Date of Award

8-1-2022

Document Type

Thesis

Degree Name

Master of Arts (MA)

Department

Linguistics

First Advisor

James S. Roberts

Abstract

This thesis provides an analysis of the phonology of Asu, a small and endangered Nupoid language of Nigeria. The corpus of data used for the analysis comes from more than two hours of recordings of a word list for the language, provided to me by the historian and anthropologist Constanze Weise.

The Asu language recognizes only two syllable structures, CV and CGV. The only syllables without onsets are formed by four noun class prefixes [è-,ē-, à-,ā-], that create Asu nouns without onsets word-initially.

The phonemic inventory of consonants consists of seven pairs of corresponding voiced-voiceless obstruents at the labial, alveolar, labial-velar and velar points of articulation.
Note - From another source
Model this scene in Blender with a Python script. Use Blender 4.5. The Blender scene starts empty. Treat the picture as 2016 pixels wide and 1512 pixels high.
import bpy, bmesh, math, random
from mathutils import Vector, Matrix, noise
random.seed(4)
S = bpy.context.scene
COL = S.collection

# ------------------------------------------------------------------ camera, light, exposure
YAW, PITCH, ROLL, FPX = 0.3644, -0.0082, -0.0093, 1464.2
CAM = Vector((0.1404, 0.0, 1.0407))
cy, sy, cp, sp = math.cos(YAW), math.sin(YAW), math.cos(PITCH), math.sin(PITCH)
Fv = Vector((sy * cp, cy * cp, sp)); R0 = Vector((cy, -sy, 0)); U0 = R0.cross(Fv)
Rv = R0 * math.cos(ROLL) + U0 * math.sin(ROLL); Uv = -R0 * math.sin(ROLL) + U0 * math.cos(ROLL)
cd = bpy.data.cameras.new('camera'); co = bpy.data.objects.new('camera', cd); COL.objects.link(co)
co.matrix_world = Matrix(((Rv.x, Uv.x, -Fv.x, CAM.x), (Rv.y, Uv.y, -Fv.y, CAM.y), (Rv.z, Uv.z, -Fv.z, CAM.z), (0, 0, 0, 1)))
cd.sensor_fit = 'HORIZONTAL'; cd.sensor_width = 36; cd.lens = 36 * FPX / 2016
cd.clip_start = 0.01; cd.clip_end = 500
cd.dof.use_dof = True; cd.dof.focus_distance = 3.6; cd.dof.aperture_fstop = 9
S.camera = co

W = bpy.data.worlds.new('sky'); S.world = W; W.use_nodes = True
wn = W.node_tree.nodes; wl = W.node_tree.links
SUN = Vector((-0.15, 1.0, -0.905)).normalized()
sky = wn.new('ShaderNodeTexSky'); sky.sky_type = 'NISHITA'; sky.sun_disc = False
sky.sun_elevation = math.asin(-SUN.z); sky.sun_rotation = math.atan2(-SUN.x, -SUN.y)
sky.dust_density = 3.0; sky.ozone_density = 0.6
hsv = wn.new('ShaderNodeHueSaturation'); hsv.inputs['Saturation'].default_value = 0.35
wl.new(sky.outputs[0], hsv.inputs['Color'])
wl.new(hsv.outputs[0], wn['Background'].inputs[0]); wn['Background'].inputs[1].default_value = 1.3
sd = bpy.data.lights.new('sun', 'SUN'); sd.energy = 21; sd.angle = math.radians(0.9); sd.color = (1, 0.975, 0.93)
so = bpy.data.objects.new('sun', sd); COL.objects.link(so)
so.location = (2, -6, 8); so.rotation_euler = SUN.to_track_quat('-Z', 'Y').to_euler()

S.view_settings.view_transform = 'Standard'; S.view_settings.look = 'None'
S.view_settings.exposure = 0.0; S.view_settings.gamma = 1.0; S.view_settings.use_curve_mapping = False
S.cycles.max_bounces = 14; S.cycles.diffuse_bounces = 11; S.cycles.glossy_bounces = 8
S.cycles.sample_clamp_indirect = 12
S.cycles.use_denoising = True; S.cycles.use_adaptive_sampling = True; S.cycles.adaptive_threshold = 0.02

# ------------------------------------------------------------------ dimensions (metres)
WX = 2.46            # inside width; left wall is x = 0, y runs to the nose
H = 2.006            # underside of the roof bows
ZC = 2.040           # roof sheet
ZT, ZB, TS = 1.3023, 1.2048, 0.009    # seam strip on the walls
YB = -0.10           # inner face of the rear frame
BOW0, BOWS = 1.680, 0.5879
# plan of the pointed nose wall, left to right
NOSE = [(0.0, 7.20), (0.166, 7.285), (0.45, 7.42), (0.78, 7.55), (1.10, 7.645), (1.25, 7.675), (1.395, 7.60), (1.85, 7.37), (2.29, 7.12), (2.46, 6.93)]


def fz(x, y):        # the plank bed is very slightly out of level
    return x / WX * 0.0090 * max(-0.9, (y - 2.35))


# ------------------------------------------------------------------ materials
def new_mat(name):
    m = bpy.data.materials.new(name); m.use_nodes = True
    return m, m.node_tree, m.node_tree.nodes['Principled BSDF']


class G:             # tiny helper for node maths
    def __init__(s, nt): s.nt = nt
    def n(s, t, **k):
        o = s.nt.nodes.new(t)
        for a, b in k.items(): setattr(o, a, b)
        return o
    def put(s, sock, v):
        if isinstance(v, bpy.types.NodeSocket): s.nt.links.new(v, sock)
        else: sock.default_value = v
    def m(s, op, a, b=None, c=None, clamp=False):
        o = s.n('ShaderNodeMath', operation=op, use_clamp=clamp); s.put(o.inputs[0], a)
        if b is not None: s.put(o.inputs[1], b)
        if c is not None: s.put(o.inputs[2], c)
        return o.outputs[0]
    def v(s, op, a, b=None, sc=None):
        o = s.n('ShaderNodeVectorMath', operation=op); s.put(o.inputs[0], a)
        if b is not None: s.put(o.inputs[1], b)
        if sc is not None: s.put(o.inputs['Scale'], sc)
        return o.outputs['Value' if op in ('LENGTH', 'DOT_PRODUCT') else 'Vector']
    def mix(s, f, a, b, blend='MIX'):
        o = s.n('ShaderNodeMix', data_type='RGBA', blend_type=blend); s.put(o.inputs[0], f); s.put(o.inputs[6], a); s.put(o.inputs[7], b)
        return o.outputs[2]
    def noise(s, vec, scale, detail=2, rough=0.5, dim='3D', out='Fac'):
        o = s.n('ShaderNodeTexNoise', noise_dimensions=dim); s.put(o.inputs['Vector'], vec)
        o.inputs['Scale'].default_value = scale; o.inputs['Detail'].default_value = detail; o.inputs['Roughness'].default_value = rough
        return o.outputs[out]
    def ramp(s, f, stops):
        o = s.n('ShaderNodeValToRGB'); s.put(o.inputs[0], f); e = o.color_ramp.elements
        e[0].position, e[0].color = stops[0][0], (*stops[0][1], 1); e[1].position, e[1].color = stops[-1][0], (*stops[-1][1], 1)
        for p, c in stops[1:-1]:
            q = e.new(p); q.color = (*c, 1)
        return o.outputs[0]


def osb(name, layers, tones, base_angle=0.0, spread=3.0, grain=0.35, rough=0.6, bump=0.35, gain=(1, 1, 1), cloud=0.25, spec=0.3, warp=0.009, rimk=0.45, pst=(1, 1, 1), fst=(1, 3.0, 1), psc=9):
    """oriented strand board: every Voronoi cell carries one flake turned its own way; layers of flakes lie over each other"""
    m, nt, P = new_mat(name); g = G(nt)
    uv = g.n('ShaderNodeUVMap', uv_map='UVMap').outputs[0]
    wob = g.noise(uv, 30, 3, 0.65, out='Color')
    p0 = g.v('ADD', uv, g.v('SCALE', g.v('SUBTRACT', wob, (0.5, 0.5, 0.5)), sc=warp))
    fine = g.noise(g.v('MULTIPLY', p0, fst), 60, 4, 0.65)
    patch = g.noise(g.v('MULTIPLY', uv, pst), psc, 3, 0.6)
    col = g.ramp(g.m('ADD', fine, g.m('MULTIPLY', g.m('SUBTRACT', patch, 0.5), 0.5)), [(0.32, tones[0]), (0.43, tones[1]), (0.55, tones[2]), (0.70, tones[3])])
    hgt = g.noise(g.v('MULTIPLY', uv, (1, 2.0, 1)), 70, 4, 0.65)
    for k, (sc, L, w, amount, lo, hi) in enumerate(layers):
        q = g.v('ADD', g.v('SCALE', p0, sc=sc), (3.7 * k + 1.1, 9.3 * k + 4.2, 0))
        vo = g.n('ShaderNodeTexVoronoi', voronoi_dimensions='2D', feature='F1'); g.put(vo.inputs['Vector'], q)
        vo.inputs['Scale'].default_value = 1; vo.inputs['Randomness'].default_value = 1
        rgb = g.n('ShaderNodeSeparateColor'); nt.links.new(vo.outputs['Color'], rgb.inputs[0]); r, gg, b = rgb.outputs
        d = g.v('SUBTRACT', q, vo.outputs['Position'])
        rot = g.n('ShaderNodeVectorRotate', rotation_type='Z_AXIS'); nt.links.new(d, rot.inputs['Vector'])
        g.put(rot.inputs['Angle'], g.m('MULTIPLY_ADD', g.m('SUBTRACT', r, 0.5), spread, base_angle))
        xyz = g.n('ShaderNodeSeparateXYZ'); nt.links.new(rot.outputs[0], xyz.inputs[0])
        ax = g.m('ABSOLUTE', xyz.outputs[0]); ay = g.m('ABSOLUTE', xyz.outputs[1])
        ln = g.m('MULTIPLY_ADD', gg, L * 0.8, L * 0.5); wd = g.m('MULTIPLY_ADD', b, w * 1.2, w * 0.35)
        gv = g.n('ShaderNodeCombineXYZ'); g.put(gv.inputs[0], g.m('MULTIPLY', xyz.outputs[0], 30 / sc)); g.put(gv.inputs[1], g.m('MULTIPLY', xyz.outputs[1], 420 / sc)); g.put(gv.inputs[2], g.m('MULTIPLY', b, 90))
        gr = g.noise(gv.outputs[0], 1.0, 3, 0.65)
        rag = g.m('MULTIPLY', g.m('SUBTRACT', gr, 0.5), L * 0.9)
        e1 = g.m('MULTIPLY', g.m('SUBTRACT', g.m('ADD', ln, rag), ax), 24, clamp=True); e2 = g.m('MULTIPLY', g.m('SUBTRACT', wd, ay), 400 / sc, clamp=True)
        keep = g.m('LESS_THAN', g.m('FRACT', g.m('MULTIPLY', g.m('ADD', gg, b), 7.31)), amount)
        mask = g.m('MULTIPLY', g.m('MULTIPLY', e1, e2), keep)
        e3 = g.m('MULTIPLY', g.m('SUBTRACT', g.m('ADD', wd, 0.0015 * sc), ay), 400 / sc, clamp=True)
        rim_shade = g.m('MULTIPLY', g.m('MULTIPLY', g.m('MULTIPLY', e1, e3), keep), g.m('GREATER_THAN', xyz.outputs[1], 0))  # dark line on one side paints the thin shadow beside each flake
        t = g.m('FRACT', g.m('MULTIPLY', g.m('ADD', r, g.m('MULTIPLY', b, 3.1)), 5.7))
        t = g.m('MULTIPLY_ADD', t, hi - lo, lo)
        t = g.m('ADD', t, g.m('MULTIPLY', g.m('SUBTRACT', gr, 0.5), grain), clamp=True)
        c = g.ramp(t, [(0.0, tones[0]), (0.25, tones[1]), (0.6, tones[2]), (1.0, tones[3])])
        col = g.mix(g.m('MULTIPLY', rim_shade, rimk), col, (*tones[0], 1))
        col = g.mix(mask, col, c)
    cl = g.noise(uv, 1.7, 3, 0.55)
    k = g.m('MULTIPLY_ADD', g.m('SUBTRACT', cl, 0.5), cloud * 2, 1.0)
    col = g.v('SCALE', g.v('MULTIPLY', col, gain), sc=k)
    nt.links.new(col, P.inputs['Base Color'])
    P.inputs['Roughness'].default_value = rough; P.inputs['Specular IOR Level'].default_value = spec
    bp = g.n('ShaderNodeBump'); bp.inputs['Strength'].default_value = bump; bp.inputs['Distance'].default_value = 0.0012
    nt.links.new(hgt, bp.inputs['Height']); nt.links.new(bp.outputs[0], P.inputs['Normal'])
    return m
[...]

In addition, there are six voiced sonorants. Front vowels cause palatalized allophones of many of the non-labial consonants.

Asu has five oral phonemic vowels [i,e,a,o,u], and three nasal vowels [ã,ĩ,ũ]. There is a co-occurrence restriction on which vowels can occur in CV.CV roots. Those roots do not contain the expected random combination of vowels. The vowel harmony prevents front and back vowels from being present in the same root.

There are three phonemic tones H, M, L. Two surface contours [HL] and [LH] are analyzed to be allophonic surface representations rather than phonemes.

The acoustic section covers VOT of voiced and voiceless stops. It describes the acoustic difference between the phoneme /j/ and an allophonic [ʲ] which surfaces in palatalized allophones. The allophonic difference in final vowel duration is documented. An allophonic short pre-tap vowel is described and pitch level differences between H, M, L are documented.